Climate change and the disconnect between science and policy: Do we have to learn the hard way?

The Climate Commission was established, among other things, to provide Australians with an independent and reliable source of information about the science of climate change. Last week the Commission released its latest report, Off the Charts: Extreme Australian Summer Heat; authored in response to questions from citizens and media seeking to understand the link between climate change and the intense heat wave experienced in recent weeks.

Understanding this link is important because having good knowledge of climate change risks enables us to take appropriate action to reduce greenhouse gas emissions and to put measures in place to address the rising incidence of more extreme weather events.

Drawing on CSIRO and Bureau of Meteorology research, the report points out that Australia’s average temperature has risen by 0.9°C since 1910. On the face of it, this may not seem like a huge increase, but according to the Climate Commission it has contributed to a doubling of the number of record hot days across Australia since 1960.

The key point here is that we are likely to see many more record hot days in Australia if global warming continues unabated. The time has come, it seems, when we must act on what the climate scientists have been telling us for a long time now.

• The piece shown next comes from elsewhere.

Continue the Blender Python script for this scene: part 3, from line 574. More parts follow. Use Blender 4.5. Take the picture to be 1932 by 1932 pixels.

This time last year NASA announced that, globally, the 10 hottest years on record have all occurred in the last 15 years. In November, the National Oceanic and Atmospheric Administration (NOAA) of the US Department of Commerce told us that the 10 warmest Novembers have occurred in the past 12 years, and that November 2012 was the 36th consecutive November and 333rd consecutive month with global temperature higher than the 20th century average.

The likes of NASA and NOAA are respected scientific bodies, and their analyses need to be taken seriously. Indeed, very few academics within the climate science community would likely disagree. A number of surveys in recent years show almost total unanimity in their views about climate change, the most recent of which was conducted by James L. Powell, the Executive Director of the National Physical Science Consortium, and member of the National Science Board under both the Reagan and George H. W. Bush administrations.

Powell reviewed 13,950 peer-reviewed papers published between January 1991 and early November 2012, and only 24 (0.17%) clearly reject global warming or endorse a cause other than CO2 emissions for observed warming.

There is also a growing consensus among the general population as research published in August last year through the National Climate Change Adaptation Research Facility (NCCAF) demonstrates. The two-year project, led by Griffith University academic Joseph Reser, involved nearly 7500 Australians and 1800 Britons and found 90 per cent of Australian and 89 per cent of British respondents accepted human causal impact on climate change.

Australian respondents, the report noted, were beginning to adapt to climate change by modifying their thinking, feelings and behaviours; some 71 per cent declaring an increasing concern about climate change over the two year period prior to the surveys, citing increased awareness, media coverage, perceived lack of government action, and increasing frequency of natural disasters and extreme weather events.

If there has been some reassessment of climate change risk among the general public, it is highly likely that stock market investors will be doing the same. HSBC Global Research published a report last week, Climate Inflation Hits Australia, that recommends investors push companies harder for disclosure on the financial materiality of risks associated with weather disruption from both an operational and supply chain perspective.

To deliver emission reductions in line with a carbon budget of less than a 2°C warming, says HSBC, governments must step up in their policy ambition for emission reduction. The catalyst for such policy momentum, says the bank, will be ‘increased disruption caused by extreme weather, combined with a greater focus from climate scientists on attributing short-term weather extremes to longer-term temperature gains’.

A useful first step might be for politicians of all persuasions to accept the science. Only then can a sensible policy debate can take place. Sound policies will deliver outcomes that send clear signals to the marketplace about how resources can be allocated to minimise the risks associated with climate change.

The sooner there is a political consensus to match the scientific consensus, the easier it will be all of us to adapt to the new reality of a warmer world.

(This article was published in the Courier-Mail under the title, Consensus on science will take the heat out of debate, on 21 January.)